The data is too math-intensive to hold their interest.
Eyes glaze over. Gazes wander. Executives shift in seats. Expensive pens tap on conference tables. Math does that to people. You remember high school math class when you had to turn word problems into equations? Well, now you have to do that in reverse.
They really believe in their hunches.
C-Level executives are paid a lot of money on the assumption that they know stuff mere mortals don’t. And they got swagger. Who the hell are you to tell them their intuition doesn’t reflect reality? Well, it’s actually your job to tell them, isn’t it? Break the ice by asking if they saw Moneyball.
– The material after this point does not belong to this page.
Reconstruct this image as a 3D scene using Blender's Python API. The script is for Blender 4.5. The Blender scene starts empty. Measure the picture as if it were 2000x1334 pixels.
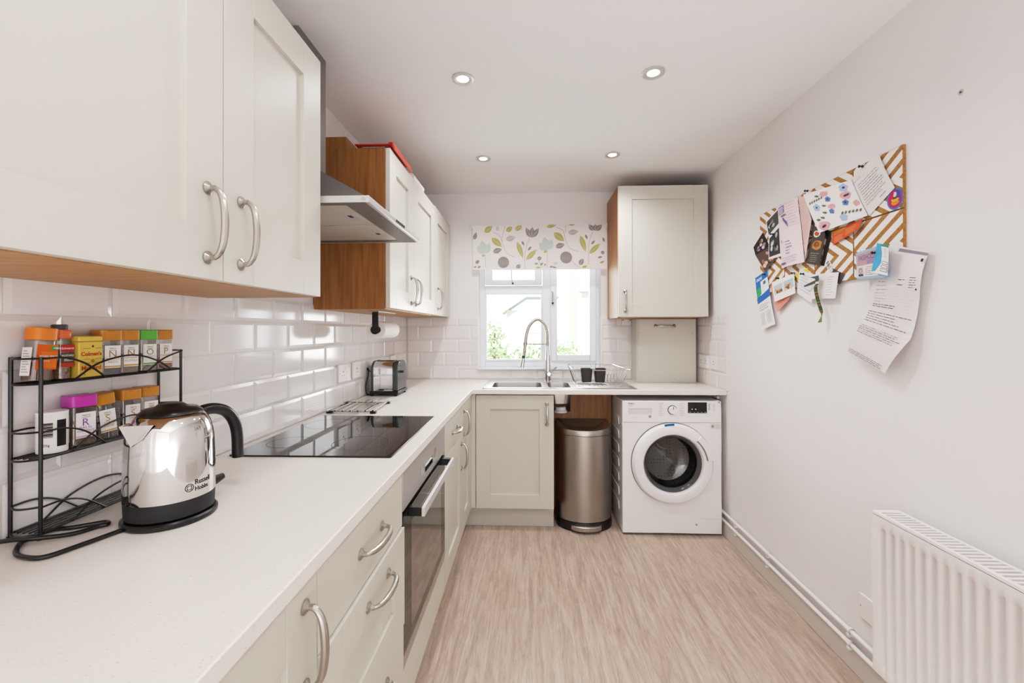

Then slip the name Nate Silver into the conversation at some time in the presentation. You’re doing them a huge favor correcting assumptions that are untrue. But telling the truth isn’t enough – you have to sell the truth. Get your own swagger on.
They get a conflicting story from their own tribe.
Department heads like to say “Don’t bring me problems, bring me solutions”. So, unfavorable data within a department will often be put through the “spin cycle” before they are presented to the C-level person. Or, the data may be buried altogether so as not to make the middle managers look bad. For instance, maybe the IT team only presents the CTO cumulative data on users of the new app – the arrow on the graph is a never-ending march upward. It’s no wonder, then, that the CTO may not embrace Marketing telling her that customers don’t like the new app, and never come back after their first visit. It may be the first time she’s heard it.